How to write a long to an SD card?
Microcontrolled
Posts: 2,461
Hi,
I'm writing a program that needs to write some raw data to a file on an SD card. I'm using fsrw (and I'm too far into the project to switch to SD_FAT3.0) which doesn't support writing longs. Speed is essential, so I can't convert to decimal string and unconvert when I read the card. How would I write a long to an SD card using the pputc method? Has anyone else worked with this?
Thanks,
Microcontrolled
I'm writing a program that needs to write some raw data to a file on an SD card. I'm using fsrw (and I'm too far into the project to switch to SD_FAT3.0) which doesn't support writing longs. Speed is essential, so I can't convert to decimal string and unconvert when I read the card. How would I write a long to an SD card using the pputc method? Has anyone else worked with this?
Thanks,
Microcontrolled
Comments
XXX.pputc( FOO.byte0 )
XXX.pputc( FOO.byte1 )
XXX.pputc( FOO.byte2 )
XXX.pputc( FOO.byte3 )
If you want the bytes in some other order, just write them in the order you want.
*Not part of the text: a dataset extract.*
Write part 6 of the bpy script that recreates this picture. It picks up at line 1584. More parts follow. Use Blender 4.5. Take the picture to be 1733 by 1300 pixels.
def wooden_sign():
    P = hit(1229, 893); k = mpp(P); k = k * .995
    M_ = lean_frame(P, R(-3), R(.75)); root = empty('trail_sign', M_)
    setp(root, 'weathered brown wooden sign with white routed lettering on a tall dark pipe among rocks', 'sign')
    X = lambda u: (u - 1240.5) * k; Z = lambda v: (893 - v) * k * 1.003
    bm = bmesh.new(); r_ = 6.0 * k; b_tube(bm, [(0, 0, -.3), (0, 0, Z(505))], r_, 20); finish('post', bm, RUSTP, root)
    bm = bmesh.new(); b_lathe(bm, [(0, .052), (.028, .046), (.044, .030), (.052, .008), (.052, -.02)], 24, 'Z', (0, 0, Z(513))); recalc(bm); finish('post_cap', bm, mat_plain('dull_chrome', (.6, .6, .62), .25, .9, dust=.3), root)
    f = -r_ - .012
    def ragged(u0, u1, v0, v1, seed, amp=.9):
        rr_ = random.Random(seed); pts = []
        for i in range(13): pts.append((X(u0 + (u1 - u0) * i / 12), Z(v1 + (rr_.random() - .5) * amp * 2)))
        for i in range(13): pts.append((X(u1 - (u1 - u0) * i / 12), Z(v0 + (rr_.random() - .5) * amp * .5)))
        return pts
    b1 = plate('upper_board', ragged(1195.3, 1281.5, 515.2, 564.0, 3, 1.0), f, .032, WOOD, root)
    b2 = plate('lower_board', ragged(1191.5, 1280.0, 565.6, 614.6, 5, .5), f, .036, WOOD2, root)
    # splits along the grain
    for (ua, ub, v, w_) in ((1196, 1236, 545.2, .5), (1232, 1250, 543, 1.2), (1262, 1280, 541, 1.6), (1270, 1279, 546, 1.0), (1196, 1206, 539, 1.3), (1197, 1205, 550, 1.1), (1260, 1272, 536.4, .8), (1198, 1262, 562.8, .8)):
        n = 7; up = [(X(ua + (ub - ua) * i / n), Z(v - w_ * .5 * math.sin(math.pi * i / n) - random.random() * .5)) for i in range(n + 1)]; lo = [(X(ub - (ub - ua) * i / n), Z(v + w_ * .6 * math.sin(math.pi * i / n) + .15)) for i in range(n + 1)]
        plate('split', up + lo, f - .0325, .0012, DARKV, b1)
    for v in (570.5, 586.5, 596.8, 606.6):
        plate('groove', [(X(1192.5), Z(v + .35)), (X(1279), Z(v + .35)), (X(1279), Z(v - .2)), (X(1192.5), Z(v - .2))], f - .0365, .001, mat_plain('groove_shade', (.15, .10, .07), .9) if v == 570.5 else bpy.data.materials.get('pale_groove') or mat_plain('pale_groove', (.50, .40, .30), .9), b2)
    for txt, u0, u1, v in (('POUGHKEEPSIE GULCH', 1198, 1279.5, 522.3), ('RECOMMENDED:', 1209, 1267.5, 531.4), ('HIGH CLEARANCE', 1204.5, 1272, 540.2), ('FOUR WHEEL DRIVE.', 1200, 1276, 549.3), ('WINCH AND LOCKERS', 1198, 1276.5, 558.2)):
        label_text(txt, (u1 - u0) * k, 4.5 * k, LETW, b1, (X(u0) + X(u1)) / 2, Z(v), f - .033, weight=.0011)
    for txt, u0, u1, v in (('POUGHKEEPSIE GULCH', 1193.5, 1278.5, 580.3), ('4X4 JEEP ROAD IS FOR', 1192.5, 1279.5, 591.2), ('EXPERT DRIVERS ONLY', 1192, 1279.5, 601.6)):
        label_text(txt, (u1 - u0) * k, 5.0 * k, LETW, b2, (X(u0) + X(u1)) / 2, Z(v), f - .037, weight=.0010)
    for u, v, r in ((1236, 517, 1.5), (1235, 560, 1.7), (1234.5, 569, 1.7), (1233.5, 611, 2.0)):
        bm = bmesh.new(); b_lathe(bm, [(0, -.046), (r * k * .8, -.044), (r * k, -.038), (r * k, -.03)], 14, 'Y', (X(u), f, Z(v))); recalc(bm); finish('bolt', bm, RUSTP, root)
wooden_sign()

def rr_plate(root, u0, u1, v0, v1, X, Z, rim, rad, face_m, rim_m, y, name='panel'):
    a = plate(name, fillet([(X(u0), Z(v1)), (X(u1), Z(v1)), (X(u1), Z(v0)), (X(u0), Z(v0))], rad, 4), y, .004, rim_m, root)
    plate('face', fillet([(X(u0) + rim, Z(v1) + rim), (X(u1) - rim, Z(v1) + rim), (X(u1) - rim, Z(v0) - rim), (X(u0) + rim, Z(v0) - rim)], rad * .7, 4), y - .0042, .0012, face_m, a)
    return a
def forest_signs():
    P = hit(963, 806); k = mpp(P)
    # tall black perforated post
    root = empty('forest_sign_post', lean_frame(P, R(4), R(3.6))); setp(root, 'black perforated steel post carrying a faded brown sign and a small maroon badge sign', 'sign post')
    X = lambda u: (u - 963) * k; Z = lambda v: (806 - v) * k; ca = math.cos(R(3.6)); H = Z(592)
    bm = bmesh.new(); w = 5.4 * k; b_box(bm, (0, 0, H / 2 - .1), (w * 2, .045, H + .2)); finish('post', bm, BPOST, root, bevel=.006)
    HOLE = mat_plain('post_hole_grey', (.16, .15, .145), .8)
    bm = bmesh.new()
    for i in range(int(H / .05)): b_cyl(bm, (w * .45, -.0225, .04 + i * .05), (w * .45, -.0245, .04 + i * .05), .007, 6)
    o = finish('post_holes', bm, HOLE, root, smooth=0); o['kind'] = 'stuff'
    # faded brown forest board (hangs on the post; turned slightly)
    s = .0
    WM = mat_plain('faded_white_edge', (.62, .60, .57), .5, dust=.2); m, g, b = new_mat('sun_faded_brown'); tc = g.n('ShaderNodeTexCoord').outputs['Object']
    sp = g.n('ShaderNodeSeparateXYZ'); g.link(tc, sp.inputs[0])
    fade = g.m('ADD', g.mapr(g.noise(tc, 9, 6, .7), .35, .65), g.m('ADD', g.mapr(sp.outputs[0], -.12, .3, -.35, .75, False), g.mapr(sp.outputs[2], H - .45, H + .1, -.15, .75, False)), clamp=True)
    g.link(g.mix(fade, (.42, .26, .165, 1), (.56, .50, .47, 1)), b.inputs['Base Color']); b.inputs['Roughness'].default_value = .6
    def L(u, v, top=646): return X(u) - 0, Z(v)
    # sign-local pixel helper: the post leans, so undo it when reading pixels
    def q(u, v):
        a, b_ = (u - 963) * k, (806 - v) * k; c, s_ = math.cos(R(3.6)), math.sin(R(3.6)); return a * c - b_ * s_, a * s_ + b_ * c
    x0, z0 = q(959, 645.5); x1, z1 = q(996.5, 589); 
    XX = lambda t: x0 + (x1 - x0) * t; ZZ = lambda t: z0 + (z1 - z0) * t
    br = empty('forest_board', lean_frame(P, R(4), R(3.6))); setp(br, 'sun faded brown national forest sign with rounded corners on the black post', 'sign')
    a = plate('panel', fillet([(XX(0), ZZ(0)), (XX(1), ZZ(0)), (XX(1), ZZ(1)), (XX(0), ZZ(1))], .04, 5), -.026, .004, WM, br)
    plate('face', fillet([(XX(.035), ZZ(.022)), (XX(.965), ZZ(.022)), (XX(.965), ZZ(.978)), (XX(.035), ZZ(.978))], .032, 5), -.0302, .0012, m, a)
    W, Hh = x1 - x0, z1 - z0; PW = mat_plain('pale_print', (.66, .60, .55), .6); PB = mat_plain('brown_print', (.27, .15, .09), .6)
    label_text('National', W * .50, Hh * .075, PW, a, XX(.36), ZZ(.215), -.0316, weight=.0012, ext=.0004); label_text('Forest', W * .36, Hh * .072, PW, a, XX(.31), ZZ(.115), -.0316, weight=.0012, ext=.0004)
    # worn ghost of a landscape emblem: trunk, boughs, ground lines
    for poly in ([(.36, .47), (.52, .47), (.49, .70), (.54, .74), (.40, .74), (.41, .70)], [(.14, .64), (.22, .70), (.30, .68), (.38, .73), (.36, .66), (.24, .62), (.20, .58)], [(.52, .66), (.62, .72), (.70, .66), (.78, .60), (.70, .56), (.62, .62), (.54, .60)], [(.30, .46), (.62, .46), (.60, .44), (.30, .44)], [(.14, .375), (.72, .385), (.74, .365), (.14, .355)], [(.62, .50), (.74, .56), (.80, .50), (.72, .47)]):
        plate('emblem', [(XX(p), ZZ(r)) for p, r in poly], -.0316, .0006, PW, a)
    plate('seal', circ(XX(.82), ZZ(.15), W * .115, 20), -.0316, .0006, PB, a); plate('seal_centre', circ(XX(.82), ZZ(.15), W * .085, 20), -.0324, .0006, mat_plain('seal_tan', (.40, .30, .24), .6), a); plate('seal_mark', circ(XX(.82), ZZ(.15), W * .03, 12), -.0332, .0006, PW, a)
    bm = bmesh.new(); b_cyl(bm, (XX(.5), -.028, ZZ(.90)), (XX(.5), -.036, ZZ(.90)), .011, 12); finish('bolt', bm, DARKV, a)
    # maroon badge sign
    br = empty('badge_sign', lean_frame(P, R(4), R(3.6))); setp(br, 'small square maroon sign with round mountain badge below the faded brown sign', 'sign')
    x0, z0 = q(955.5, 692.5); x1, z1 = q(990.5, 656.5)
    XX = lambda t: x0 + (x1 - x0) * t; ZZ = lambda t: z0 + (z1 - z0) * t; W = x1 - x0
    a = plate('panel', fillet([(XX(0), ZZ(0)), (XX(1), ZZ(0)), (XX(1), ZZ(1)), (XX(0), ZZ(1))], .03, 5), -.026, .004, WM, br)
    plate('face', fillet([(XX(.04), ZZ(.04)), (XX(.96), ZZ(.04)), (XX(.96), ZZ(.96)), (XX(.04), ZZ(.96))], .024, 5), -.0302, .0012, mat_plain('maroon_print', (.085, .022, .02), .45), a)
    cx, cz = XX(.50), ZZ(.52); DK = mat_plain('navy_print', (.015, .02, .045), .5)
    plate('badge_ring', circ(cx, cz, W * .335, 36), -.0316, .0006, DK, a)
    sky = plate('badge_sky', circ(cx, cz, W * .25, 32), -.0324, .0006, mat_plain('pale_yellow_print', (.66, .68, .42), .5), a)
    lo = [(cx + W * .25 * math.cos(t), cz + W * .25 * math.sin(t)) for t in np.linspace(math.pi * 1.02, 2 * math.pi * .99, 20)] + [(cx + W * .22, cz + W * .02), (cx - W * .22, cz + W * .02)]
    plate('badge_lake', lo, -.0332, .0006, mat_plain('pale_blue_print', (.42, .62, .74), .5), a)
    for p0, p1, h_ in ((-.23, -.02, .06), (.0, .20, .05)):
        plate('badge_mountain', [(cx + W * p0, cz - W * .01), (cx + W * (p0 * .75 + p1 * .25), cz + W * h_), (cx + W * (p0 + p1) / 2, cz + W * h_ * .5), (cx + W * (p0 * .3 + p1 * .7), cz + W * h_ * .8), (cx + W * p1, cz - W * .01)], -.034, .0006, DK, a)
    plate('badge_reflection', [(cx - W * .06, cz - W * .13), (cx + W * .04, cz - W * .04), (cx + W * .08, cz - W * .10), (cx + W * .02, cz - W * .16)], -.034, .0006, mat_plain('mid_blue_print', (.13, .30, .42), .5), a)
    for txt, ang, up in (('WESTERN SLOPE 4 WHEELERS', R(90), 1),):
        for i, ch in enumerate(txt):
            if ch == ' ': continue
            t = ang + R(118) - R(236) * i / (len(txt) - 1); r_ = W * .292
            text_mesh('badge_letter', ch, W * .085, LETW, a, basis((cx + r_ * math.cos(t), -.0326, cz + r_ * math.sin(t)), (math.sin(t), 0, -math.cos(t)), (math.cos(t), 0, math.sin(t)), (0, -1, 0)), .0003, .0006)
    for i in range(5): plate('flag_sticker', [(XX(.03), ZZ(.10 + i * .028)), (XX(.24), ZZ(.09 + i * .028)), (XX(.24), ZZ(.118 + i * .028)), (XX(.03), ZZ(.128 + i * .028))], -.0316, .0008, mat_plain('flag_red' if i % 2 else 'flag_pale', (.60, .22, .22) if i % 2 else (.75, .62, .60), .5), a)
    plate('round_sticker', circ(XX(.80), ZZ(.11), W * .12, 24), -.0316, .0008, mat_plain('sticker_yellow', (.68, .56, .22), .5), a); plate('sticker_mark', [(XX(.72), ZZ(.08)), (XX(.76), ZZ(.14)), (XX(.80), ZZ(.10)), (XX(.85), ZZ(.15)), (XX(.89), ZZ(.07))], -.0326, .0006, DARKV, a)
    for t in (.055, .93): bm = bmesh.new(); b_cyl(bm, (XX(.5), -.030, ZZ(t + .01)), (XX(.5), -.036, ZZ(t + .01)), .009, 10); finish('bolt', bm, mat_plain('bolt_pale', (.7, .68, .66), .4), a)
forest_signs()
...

You could also use pwrite to write them in the same order:
XXX.pwrite( @FOO, 4 )
pputc(longvalue.byte[1]
etc.
Depending on big/little ending of what read the SD card, you may need to start with byte[3] and work down to 0
John Abshier
As long as you write to the card and read from the card the same way, you shouldn't have to worry about big/little endianess.
So you could do it:
pputc(byte[@myLong])
pputc(byte[@myLong + 1])
pputc(byte[@myLong + 2])
pputc(byte[@myLong + 3])
This is pretty much the same as Mike's code (and I think John's). But if you have and array of longs you could use and index instead of "+1" etc and just continue across long boundries. You'd want to make sure you write (and read) in multiples of four.
As I said earlier, as long as you use the same order to write the long back to memory, the endianess should take care of itself.
For instance, if you can buffer up 10 longs into an array, and then write the entire
10-element array at once with a single pwrite call, you'll gain speed.
100 longs would be significantly faster than 10, and 1000 even more so.
You can write an array of say 30 longs with
pwrite(@longarr, 30*4)
All of this is to reduce or eliminate the spin overhead of the pputc calls.
I suspect the pwrite(@longvar, 4) would almost certainly be faster than four
pputc calls as well (but I haven't timed it).